* STATED EXERCISE
Type out the data exactly as given. Skip any image.

* INFORMATION PROVIDED
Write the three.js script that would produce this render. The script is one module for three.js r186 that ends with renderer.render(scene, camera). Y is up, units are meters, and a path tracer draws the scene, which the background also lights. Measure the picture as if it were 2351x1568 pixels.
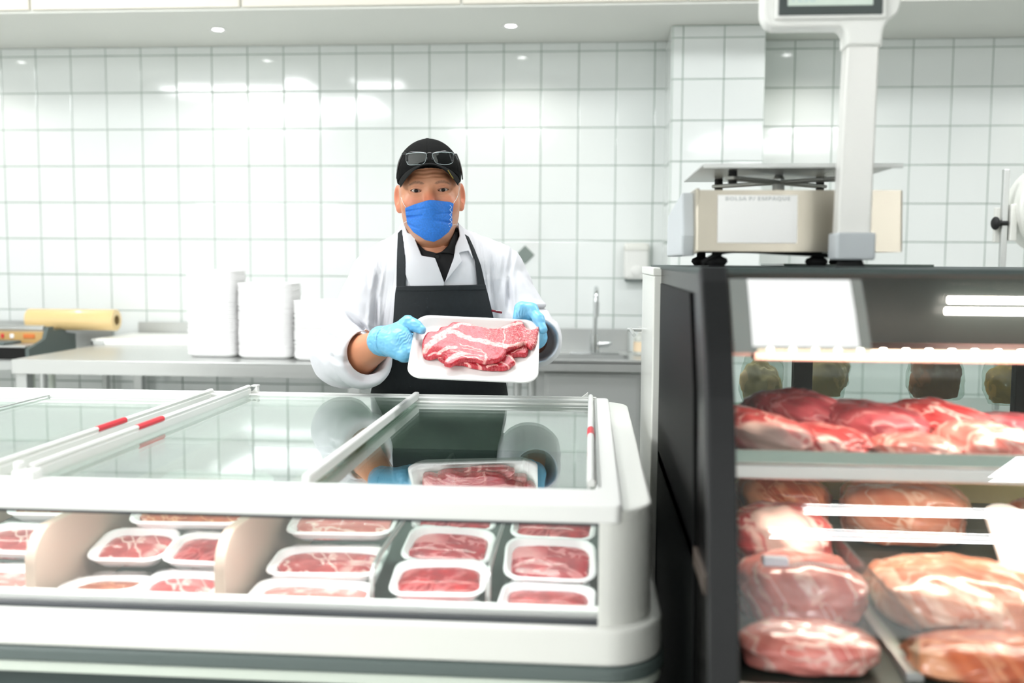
import * as THREE from 'three';
import { RoundedBoxGeometry } from 'three/addons/geometries/RoundedBoxGeometry.js';
import { mergeGeometries } from 'three/addons/utils/BufferGeometryUtils.js';
import { ImprovedNoise } from 'three/addons/math/ImprovedNoise.js';
import { RectAreaLightUniformsLib } from 'three/addons/lights/RectAreaLightUniformsLib.js';

// ───────── camera, exposure, large lights ─────────
const scene = new THREE.Scene();
scene.background = new THREE.Color(0x000000);
const EYE = 1.38;                                              // lens height above the floor
const camera = new THREE.PerspectiveCamera(2 * Math.atan(784 / 2286) * 180 / Math.PI, 2351 / 1568, 0.05, 60);
camera.rotation.order = 'YXZ';
camera.position.set(0, EYE, 0);
camera.rotation.set(-0.0806, 0.0778, 0.0058);
camera.focus = 2.5; camera.userData.fStop = 2.2;
const renderer = new THREE.WebGLRenderer({ antialias: true });
renderer.toneMapping = THREE.LinearToneMapping;
renderer.toneMappingExposure = 1.66;
renderer.shadowMap.enabled = true;
RectAreaLightUniformsLib.init();
// ceiling luminaires: [x, z, length, width, radiance, label]
const CEIL = 3.2;
const PANELS = [
  [-2.7, -3.05, 1.2, 0.6, 8, 'square LED ceiling panel above the steel table'],
  [-0.6, -2.6, 1.2, 0.6, 8, 'square LED ceiling panel above the man in the white coat'],
  [1.6, -3.0, 1.2, 0.6, 8, 'square LED ceiling panel above the counter scale'],
  [-3.7, -0.35, 1.5, 0.7, 10, 'large LED ceiling panel left of the chest freezer'],
  [-2.2, -0.6, 0.5, 0.4, 9, 'small LED ceiling panel over the chest freezer'],
  [-3.5, 1.15, 1.9, 1.2, 12, 'large LED ceiling panel over the shopping aisle'],
  [-4.4, 3.3, 1.2, 0.3, 26, 'far left LED ceiling strip near the shop front'],
  [-1.3, 3.4, 1.2, 0.3, 26, 'middle LED ceiling strip near the shop front'],
  [3.1, 3.3, 1.2, 0.5, 20, 'right LED ceiling strip near the shop front'],
];
const TUBES = [[2.7, 4.35, 2.4, 'twin tube ceiling lamp nearer the deli case'], [2.6, 5.2, 2.4, 'twin tube ceiling lamp further from the deli case']];

// ───────── helpers ─────────
const names = {};
function numbered(n) { const k = names[n] = (names[n] ?? -1) + 1; return k ? `${n}_${String(k).padStart(3, '0')}` : n; }
function tag(o, label, category, group) { o.userData.label = label; o.userData.category = category; if (group) o.userData.group = group; return o; }
function thing(name, label, category, pos = [0, 0, 0], turn = 0, group) {
  const o = new THREE.Group(); o.name = numbered(name); o.position.set(...pos); o.rotation.y = turn; scene.add(o); return tag(o, label, category, group);
}
function part(name, geo, mat, parent, label) {
  const m = new THREE.Mesh(Array.isArray(geo) ? merge(geo) : geo, mat); m.name = name; m.castShadow = m.receiveShadow = true; parent.add(m);
  if (parent === scene) m.name = numbered(name); if (label) m.userData.label = label; return m;
}
function struct(name, geo, mat) { const m = part(name, geo, mat, scene); m.name = name; m.userData.kind = 'structure'; return m; }
function merge(list) {
  return mergeGeometries(list.map((g) => { let h = g.index ? g.toNonIndexed() : g; h = h.clone(); for (const k of Object.keys(h.attributes)) if (!['position', 'normal', 'uv'].includes(k)) h.deleteAttribute(k); if (!h.attributes.uv) h.setAttribute('uv', new THREE.Float32BufferAttribute(new Float32Array(h.attributes.position.count * 2), 2)); return h; }));
}
const V = (x, y, z) => new THREE.Vector3(x, y, z);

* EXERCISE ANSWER
Write the three.js script that would produce this render. The script is one module for three.js r186 that ends with renderer.render(scene, camera). Y is up, units are meters, and a path tracer draws the scene, which the background also lights. Measure the picture as if it were 2351x1568 pixels.
import * as THREE from 'three';
import { RoundedBoxGeometry } from 'three/addons/geometries/RoundedBoxGeometry.js';
import { mergeGeometries } from 'three/addons/utils/BufferGeometryUtils.js';
import { ImprovedNoise } from 'three/addons/math/ImprovedNoise.js';
import { RectAreaLightUniformsLib } from 'three/addons/lights/RectAreaLightUniformsLib.js';

// ───────── camera, exposure, large lights ─────────
const scene = new THREE.Scene();
scene.background = new THREE.Color(0x000000);
const EYE = 1.38;                                              // lens height above the floor
const camera = new THREE.PerspectiveCamera(2 * Math.atan(784 / 2286) * 180 / Math.PI, 2351 / 1568, 0.05, 60);
camera.rotation.order = 'YXZ';
camera.position.set(0, EYE, 0);
camera.rotation.set(-0.0806, 0.0778, 0.0058);
camera.focus = 2.5; camera.userData.fStop = 2.2;
const renderer = new THREE.WebGLRenderer({ antialias: true });
renderer.toneMapping = THREE.LinearToneMapping;
renderer.toneMappingExposure = 1.66;
renderer.shadowMap.enabled = true;
RectAreaLightUniformsLib.init();
// ceiling luminaires: [x, z, length, width, radiance, label]
const CEIL = 3.2;
const PANELS = [
  [-2.7, -3.05, 1.2, 0.6, 8, 'square LED ceiling panel above the steel table'],
  [-0.6, -2.6, 1.2, 0.6, 8, 'square LED ceiling panel above the man in the white coat'],
  [1.6, -3.0, 1.2, 0.6, 8, 'square LED ceiling panel above the counter scale'],
  [-3.7, -0.35, 1.5, 0.7, 10, 'large LED ceiling panel left of the chest freezer'],
  [-2.2, -0.6, 0.5, 0.4, 9, 'small LED ceiling panel over the chest freezer'],
  [-3.5, 1.15, 1.9, 1.2, 12, 'large LED ceiling panel over the shopping aisle'],
  [-4.4, 3.3, 1.2, 0.3, 26, 'far left LED ceiling strip near the shop front'],
  [-1.3, 3.4, 1.2, 0.3, 26, 'middle LED ceiling strip near the shop front'],
  [3.1, 3.3, 1.2, 0.5, 20, 'right LED ceiling strip near the shop front'],
];
const TUBES = [[2.7, 4.35, 2.4, 'twin tube ceiling lamp nearer the deli case'], [2.6, 5.2, 2.4, 'twin tube ceiling lamp further from the deli case']];

// ───────── helpers ─────────
const names = {};
function numbered(n) { const k = names[n] = (names[n] ?? -1) + 1; return k ? `${n}_${String(k).padStart(3, '0')}` : n; }
function tag(o, label, category, group) { o.userData.label = label; o.userData.category = category; if (group) o.userData.group = group; return o; }
function thing(name, label, category, pos = [0, 0, 0], turn = 0, group) {
  const o = new THREE.Group(); o.name = numbered(name); o.position.set(...pos); o.rotation.y = turn; scene.add(o); return tag(o, label, category, group);
}
function part(name, geo, mat, parent, label) {
  const m = new THREE.Mesh(Array.isArray(geo) ? merge(geo) : geo, mat); m.name = name; m.castShadow = m.receiveShadow = true; parent.add(m);
  if (parent === scene) m.name = numbered(name); if (label) m.userData.label = label; return m;
}
function struct(name, geo, mat) { const m = part(name, geo, mat, scene); m.name = name; m.userData.kind = 'structure'; return m; }
function merge(list) {
  return mergeGeometries(list.map((g) => { let h = g.index ? g.toNonIndexed() : g; h = h.clone(); for (const k of Object.keys(h.attributes)) if (!['position', 'normal', 'uv'].includes(k)) h.deleteAttribute(k); if (!h.attributes.uv) h.setAttribute('uv', new THREE.Float32BufferAttribute(new Float32Array(h.attributes.position.count * 2), 2)); return h; }));
}
const V = (x, y, z) => new THREE.Vector3(x, y, z);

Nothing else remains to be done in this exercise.